I have pulled the rotor off 3 times so far to attend to the starter clutch as the plungers were stuck in their holes and one re-stuck after cleaning, polishing and reassembly. I figure one more stuck plunger and I will have to spring for new rebuild parts....sigh.
Yeah it is, I'd be making sure those clamps stay tight as the bottom fork clamp does all the weight holding pretty much. If they slip that top clamp just might snap instead of holding them.
Uh oh, trouble in paradise. The engine is running only on one cylinder and compression is way down on the offending cylinder. I will investigate further tonight.
Hope you kept those early 70s K&N/Flanders type chopper bars from the first pic... they make pretty decent trading stock if nothing else.
That type of headlight mount was really common in the 70s. They work fine, you just need a couple larger outside diameter washers and a dab per bolt of loctite.

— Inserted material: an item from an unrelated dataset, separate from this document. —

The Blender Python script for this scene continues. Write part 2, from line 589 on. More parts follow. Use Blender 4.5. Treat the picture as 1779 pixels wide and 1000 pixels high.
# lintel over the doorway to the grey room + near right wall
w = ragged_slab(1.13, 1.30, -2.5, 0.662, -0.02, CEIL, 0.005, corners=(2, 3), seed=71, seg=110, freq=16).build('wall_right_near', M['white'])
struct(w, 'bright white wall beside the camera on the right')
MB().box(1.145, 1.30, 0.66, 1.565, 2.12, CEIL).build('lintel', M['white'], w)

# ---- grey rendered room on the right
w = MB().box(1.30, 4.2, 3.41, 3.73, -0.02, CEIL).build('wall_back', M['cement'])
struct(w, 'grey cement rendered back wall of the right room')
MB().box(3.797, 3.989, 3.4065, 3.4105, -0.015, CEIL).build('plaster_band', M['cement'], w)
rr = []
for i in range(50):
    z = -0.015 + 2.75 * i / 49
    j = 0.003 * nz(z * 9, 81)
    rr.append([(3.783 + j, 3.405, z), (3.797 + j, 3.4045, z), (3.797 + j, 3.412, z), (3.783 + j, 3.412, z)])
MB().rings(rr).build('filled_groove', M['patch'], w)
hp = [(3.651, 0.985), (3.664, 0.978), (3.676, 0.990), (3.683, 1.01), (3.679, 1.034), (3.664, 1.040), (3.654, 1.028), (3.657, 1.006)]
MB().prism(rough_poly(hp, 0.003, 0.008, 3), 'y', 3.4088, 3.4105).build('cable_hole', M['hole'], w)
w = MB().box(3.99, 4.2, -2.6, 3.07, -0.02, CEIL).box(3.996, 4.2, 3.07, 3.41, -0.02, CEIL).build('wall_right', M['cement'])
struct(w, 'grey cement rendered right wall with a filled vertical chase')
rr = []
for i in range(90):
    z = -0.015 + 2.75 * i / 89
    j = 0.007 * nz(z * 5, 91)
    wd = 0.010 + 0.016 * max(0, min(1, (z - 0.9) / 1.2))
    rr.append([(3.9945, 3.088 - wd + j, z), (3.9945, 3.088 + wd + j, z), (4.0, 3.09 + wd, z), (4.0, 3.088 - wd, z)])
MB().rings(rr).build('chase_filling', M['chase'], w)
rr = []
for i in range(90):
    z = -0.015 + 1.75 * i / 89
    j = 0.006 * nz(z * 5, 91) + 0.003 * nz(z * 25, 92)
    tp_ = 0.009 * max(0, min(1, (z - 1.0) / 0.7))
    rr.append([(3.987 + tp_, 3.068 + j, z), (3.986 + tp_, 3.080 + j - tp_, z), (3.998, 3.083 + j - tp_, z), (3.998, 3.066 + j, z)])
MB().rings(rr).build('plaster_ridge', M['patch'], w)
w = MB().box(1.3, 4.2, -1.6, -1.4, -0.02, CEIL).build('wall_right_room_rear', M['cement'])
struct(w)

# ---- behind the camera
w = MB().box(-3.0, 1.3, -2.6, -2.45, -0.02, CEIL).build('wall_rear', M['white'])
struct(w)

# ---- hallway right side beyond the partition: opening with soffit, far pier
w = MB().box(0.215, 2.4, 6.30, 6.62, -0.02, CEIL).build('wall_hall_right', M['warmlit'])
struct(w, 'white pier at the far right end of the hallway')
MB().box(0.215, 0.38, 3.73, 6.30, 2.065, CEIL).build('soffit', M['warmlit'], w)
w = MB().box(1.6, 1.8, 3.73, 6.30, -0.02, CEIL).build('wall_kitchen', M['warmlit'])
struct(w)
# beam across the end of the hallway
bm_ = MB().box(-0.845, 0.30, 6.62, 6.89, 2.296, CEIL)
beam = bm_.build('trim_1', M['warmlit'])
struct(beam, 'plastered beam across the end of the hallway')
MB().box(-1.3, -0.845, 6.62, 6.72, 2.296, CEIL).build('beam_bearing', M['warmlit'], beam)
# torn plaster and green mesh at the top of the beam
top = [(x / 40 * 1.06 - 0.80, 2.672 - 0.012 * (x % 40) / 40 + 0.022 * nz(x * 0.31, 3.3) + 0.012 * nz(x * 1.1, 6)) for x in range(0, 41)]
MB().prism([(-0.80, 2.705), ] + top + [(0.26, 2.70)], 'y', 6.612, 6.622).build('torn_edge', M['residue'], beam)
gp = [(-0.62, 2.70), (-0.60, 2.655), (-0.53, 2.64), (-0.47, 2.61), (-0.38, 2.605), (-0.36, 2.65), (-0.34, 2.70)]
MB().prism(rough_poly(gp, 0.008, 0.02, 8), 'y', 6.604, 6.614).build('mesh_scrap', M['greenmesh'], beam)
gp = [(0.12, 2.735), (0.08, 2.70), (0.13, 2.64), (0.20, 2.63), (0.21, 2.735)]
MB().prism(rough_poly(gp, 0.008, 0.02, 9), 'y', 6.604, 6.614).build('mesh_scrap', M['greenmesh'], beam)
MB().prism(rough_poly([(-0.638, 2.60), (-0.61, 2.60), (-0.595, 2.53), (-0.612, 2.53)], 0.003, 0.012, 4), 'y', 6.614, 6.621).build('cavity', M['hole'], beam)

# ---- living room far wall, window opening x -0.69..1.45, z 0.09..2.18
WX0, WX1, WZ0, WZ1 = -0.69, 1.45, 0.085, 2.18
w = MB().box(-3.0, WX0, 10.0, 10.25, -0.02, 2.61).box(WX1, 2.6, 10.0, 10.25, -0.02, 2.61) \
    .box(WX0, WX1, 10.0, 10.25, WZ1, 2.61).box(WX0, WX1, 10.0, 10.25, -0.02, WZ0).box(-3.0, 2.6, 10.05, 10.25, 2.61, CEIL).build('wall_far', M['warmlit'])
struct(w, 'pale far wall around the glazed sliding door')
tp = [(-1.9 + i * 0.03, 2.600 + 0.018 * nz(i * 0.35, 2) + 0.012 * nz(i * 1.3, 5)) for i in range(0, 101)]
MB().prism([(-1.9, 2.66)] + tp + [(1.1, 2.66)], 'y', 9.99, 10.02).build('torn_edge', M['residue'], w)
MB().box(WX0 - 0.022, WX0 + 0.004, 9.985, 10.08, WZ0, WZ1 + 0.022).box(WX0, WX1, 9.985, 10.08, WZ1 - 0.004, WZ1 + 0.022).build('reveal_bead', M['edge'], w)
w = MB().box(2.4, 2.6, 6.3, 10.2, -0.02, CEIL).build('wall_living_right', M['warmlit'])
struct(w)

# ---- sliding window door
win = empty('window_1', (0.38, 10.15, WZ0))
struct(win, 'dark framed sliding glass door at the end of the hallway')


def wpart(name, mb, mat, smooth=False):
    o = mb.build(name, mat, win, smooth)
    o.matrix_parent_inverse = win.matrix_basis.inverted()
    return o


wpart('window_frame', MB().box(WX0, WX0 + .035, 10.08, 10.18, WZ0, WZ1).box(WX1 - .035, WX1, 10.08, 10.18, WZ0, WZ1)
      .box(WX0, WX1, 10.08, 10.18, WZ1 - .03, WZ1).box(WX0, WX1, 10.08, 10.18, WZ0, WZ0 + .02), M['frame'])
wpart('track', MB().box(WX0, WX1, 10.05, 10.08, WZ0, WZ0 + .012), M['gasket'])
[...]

The 450 is back among the living. The loss of compression was due to my faulty valve adjustment. Armed with a much better understanding of the procedure I readjusted all the valves and then the compression came back and she fired right up on TWO cylinders. Good times.
I have pulled the rotor off 3 times so far to attend to the starter clutch as the plungers were stuck in their holes and one re-stuck after cleaning, polishing and reassembly. I figure one more stuck plunger and I will have to spring for new rebuild parts....sigh.
The hose is that long because it's what I had. In the final rendition it will get an appropriate length braided line. I'm using Unifilter foam clamp on filters. Those bars are Norman Hyde "M" bars.
I added some OOS (Old Old Stock) aftermarket shocks that still have damping and are sprung close to right. No doubt they are of top quality since I did see "Made in Mexico" on the shock body when I stripped them...lol.
If you look at this thing from just the right angle, with the right kind of eyes and squint, it looks almost pretty good...lol. To me it's crying out for a set of chrome Triumph style TT pipes that exit under the engine.